Ukraine Puts Priest Under House Arrest

Security agency accuses Orthodox leader of justifying Russian aggression
By Newser Editors and Wire Services
Posted Apr 1, 2023 3:00 PM CDT
Ukraine Puts Priest Under House Arrest
Priests of Ukrainian Orthodox Church pray Saturday with supporters after resisting a government order to leave the Kyiv Pechersk Lavra monastery complex in Kyiv.   (AP Photo/Roman Hrytsyna)

A Kyiv court ordered a leading priest to be put under house arrest Saturday after Ukraine's top security agency said he was suspected of justifying Russian aggression, a criminal offense. It was the latest move in a bitter dispute over a famed Orthodox monastery. Metropolitan Pavel, the abbot of the Kyiv-Pechersk Lavra monastery, Ukraine's most revered Orthodox site, has denied the charges and resisted the authorities' order to vacate the complex, the AP reports.

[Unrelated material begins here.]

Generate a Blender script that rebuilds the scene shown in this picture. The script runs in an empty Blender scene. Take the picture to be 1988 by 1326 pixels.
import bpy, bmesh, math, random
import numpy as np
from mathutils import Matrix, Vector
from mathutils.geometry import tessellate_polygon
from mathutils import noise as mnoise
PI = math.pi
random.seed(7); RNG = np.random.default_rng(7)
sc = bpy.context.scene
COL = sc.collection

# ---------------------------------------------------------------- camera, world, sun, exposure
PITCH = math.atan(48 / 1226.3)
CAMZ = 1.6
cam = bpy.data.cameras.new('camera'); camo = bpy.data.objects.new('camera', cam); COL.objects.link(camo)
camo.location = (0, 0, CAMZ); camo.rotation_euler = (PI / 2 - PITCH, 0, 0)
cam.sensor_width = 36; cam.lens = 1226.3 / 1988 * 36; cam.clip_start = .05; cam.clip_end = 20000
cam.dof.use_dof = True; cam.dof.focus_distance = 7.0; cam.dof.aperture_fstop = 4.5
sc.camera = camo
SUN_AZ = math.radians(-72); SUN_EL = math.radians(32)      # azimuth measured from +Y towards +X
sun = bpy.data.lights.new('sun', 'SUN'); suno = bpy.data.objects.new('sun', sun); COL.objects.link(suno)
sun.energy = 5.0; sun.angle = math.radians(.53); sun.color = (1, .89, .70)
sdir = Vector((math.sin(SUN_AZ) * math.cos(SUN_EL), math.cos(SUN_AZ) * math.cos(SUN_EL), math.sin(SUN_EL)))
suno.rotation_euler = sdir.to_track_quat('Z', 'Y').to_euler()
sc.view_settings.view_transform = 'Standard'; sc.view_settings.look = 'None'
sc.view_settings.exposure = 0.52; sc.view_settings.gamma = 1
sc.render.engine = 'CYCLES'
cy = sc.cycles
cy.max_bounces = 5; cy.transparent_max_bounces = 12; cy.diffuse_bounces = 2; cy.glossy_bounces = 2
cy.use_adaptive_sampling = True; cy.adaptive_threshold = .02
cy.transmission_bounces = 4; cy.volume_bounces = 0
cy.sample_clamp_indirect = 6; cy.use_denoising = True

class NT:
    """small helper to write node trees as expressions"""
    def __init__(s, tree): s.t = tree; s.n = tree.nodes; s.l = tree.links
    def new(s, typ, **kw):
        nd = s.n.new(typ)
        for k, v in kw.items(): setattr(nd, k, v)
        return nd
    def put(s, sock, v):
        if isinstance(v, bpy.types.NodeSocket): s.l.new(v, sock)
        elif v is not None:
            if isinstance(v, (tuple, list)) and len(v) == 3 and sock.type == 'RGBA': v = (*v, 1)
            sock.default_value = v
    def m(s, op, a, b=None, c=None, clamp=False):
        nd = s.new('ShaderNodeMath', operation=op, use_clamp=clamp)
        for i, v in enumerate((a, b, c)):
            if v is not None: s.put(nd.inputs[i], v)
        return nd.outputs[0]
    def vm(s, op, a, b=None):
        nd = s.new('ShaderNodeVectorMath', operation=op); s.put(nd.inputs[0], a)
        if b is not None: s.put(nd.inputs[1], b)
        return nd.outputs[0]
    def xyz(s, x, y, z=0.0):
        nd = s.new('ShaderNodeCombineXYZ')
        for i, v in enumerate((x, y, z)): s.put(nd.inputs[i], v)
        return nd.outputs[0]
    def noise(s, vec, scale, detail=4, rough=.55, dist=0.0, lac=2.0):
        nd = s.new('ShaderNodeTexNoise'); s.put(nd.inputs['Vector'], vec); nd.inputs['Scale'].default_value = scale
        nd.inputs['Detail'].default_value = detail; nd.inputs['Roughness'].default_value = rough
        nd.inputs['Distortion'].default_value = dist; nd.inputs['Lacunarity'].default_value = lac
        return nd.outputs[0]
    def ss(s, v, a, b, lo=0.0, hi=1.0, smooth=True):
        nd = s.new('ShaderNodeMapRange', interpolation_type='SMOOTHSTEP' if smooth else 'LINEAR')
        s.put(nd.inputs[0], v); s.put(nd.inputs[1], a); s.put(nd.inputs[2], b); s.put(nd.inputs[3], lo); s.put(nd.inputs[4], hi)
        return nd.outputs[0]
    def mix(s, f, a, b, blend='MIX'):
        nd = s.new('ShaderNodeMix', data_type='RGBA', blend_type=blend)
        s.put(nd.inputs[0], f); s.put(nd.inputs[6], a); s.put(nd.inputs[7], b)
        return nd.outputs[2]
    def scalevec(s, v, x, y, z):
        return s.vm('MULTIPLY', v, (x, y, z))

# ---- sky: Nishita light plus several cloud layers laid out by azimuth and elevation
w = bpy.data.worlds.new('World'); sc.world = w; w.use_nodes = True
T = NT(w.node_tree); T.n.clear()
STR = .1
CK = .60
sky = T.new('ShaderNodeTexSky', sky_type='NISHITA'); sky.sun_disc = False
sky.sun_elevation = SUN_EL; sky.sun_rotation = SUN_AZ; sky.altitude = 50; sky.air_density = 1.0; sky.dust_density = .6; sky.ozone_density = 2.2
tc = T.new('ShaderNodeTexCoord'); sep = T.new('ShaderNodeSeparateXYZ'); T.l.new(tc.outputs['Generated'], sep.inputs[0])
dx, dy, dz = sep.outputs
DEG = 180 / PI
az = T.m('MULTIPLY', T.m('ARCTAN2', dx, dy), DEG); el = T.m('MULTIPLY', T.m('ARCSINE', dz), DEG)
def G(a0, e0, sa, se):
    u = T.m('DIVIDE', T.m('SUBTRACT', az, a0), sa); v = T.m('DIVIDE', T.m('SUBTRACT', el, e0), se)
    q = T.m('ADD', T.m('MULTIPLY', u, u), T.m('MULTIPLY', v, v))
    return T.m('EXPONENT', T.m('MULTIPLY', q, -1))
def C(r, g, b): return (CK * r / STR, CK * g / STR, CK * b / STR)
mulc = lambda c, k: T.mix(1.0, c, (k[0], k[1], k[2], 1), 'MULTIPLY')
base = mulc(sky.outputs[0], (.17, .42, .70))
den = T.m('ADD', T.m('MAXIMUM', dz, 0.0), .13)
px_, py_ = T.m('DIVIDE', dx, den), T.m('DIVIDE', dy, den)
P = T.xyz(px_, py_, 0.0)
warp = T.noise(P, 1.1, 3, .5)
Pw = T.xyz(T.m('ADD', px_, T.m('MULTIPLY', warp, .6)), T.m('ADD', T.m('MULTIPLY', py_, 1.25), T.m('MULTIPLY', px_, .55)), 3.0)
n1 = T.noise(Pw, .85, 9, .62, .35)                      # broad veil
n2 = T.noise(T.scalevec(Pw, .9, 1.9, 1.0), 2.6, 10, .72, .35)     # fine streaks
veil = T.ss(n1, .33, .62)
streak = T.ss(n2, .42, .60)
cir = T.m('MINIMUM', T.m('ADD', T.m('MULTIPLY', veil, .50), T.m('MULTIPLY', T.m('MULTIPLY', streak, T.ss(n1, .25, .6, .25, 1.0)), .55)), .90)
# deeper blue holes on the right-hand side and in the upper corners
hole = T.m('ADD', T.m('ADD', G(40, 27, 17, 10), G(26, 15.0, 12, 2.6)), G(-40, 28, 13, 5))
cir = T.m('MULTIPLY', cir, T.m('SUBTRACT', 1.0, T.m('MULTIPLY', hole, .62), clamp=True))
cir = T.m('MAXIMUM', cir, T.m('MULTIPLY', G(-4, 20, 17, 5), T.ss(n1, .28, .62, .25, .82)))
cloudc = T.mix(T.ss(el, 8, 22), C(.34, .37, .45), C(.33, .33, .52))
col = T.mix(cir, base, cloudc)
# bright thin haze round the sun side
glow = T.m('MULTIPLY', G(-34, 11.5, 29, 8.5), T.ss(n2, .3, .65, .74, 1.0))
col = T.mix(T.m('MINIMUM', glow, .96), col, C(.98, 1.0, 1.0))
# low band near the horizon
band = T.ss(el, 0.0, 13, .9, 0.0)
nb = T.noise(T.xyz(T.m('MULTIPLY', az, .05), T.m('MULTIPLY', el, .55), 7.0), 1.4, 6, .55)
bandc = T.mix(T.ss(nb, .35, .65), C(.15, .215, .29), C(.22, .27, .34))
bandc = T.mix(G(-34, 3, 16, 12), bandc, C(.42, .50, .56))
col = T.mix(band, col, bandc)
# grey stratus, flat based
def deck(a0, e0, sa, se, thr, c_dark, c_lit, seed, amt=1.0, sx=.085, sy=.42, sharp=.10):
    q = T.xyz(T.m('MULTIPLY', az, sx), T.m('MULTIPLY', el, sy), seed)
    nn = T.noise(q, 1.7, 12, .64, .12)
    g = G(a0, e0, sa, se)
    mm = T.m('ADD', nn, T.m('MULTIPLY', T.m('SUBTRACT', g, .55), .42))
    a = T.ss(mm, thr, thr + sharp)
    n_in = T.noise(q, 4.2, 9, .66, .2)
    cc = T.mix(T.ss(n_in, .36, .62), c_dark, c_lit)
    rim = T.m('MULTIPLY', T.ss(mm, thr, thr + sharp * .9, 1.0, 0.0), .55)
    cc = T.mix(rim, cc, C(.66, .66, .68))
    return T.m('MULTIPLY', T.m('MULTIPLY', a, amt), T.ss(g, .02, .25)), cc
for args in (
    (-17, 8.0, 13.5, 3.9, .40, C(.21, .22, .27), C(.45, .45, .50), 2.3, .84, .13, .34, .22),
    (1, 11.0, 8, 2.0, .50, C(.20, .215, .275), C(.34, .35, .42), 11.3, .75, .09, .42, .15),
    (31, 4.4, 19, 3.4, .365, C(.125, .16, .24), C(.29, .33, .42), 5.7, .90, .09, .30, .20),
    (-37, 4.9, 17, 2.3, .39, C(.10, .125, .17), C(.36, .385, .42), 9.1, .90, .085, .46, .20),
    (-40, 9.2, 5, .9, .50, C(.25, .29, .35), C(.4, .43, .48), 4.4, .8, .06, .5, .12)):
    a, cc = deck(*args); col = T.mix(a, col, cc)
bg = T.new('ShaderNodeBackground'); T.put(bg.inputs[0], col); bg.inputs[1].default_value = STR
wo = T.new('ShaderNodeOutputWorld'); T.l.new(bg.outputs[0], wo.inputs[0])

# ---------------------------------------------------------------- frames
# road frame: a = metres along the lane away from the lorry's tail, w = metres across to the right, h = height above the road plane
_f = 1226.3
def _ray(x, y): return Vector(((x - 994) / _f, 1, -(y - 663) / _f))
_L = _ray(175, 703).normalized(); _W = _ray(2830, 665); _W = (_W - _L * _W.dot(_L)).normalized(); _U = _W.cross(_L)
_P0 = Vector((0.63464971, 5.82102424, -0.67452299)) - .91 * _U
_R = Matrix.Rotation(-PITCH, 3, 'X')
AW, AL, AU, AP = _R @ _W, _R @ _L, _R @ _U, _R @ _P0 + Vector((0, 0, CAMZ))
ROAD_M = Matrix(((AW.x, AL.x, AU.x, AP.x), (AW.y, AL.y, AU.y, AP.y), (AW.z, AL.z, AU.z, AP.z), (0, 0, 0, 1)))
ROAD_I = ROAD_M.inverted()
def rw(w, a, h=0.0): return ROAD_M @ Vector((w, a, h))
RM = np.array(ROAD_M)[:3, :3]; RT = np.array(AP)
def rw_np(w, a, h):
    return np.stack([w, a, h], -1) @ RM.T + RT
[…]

After the court's ruling, a monitoring bracelet was placed around his ankle, despite his objections that he has diabetes and should not wear it.

"I am accepting this," he said before the bracelet was attached. "Christ was crucified on the cross, so why shouldn't I accept this?" In a court hearing earlier in the day, the metropolitan said the claim by the Security Service of Ukraine that he condoned Russia's invasion was politically driven. "I have never been on the side of aggression," Pavel told reporters in the courthouse. "This is my land." He cursed President Volodymyr Zelensky earlier in the week, threatening him with damnation. SBU agents raided the metropolitcan's residence, and prosecutors asked the court to put him under house arrest pending the investigation. The hearing Saturday was adjourned until Monday after the metropolitan said he was feeling unwell.

The monks in the monastery belong to the Ukrainian Orthodox Church, which has been accused of having links to Russia. The dispute surrounding the property, also known as the Monastery of the Caves, is part of a wider religious conflict that has unfolded in parallel with the war. The Ukrainian government has cracked down on the church over its historic ties to the Russian Orthodox Church, whose leader, Patriarch Kirill, has supported Russian President Vladimir Putin in the invasion of Ukraine. The UOC has insisted that it's loyal to Ukraine and has denounced the Russian invasion from the start. But Ukrainian security agencies have raided holy sites of the church and then posted photos of rubles, Russian passports, and leaflets with messages from the Moscow patriarch as proof that some church officials have been loyal to Russia.